Samantha Box and Sheida Soleimani highlight the movement of individuals, plants, and animals at the hands of empire in Home/Land at Baxter St at the Camera Club of New York, curated by environmentalist and photographer Zoraida Lopez-Diago.
Samantha Box constructs altars to the interconnection between plant and human life, with a visual vocabulary drawn from her diasporic Jamaican household. In “Construction #1” (2018), a plastic carton of guavas overflows onto a table with a half-eaten or rotten banana and pomegranate, fruit popular in Jamaican cuisine. The color and contrast of both the photographs and their installation — Box frames her pieces with a colored glass whose tint glows on every wall they are put against — are so lush they look almost ripe.

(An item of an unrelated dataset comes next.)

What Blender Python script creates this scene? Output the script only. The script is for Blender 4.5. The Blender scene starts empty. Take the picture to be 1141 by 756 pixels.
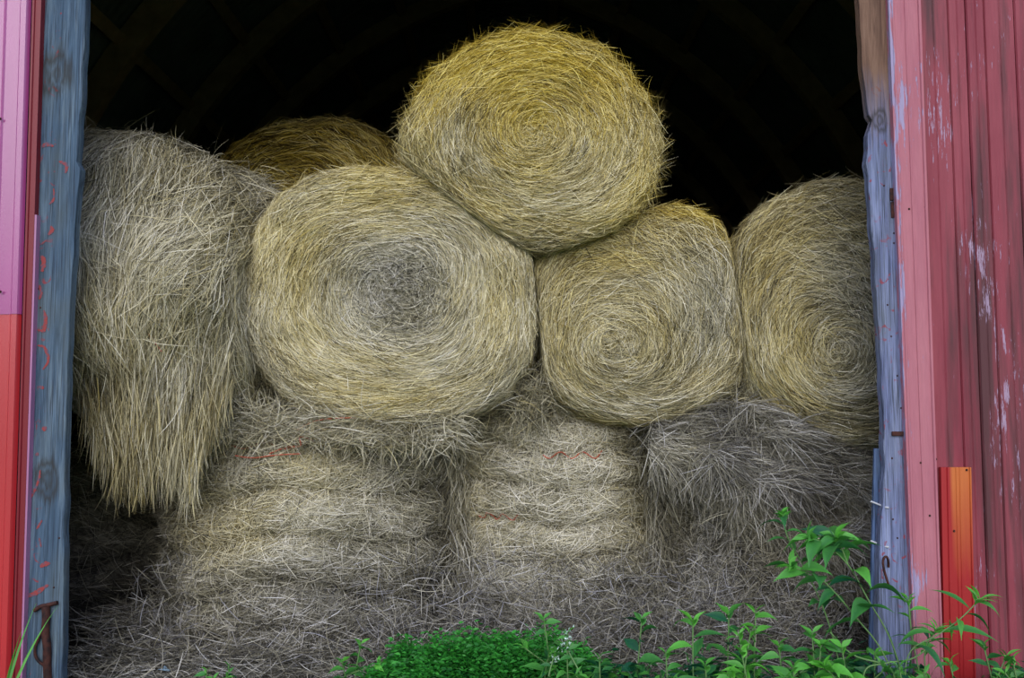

During the exhibition walk-through, Box said that these works allude to early Flemish still lifes, which promoted the romanticization of foreign fruits, coinciding with the commodification of colonial goods. In “Construction #1” (2018) Box subverts the convention of objectifying Black characters as backdrop, as in Jurian van Streek’s “Still Life with Moor and Porcelain Vessels” (1665–75), by placing herself in the frame, looking directly at the camera while biting into a guava. Whereas such compositions are typically meant to portray the offerings of colonial luxury, she reclaims agency as both artist and subject by depicting herself consuming those offerings. In other works, such as the quiet “An Origin” (2020), in which a vegetable shrouded in white lace grows a new stem, Box highlights the price tags of certain foods to highlight the commodification of all life through colonial projects, illustrating the link between a dependency on goods and the extraction of materials, plants, and people from their homes.
A chick extends its neck to feed from a tweezer holding a plump seed in Sheida Soleimani’s “Safekeeping” (2023). Behind the chick, a torn backdrop reveals snakeskin beneath. Soleimani is also a bird rehabilitator; alongside Box’s odes to the natural materials of Jamaica, her avian works are situational narratives about memory, with certain motifs repeating across works like prayers. Many of her compositions, for instance, are trompe-l’œil tableaus formed with collaged photographs that are infused with the second-hand memory of her parents escaping Iran. “Khooroos named Manoocher” (2021) features the artist’s father. His face is covered in paper the color of sky, and he holds a chicken surrounded by a tableau of leaves, drawings, and fabric. The wood of the frame is stamped, like a crate ready to ship, as if the memories it contains are marked for either commodification or release.
Taken together, these artists construct alternative landscapes of their diasporic homelands: Soleimani, through the memories of her parents, and Box, by replanting the fruit of her ancestors so that they grow again in altars.
Samantha Box and Sheida Soleimani: Home/Land continues at Baxter St at the Camera Club of New York (126 Baxter Street, Chinatown, Manhattan) through December 21. The exhibition was curated by Zoraida Lopez-Diago.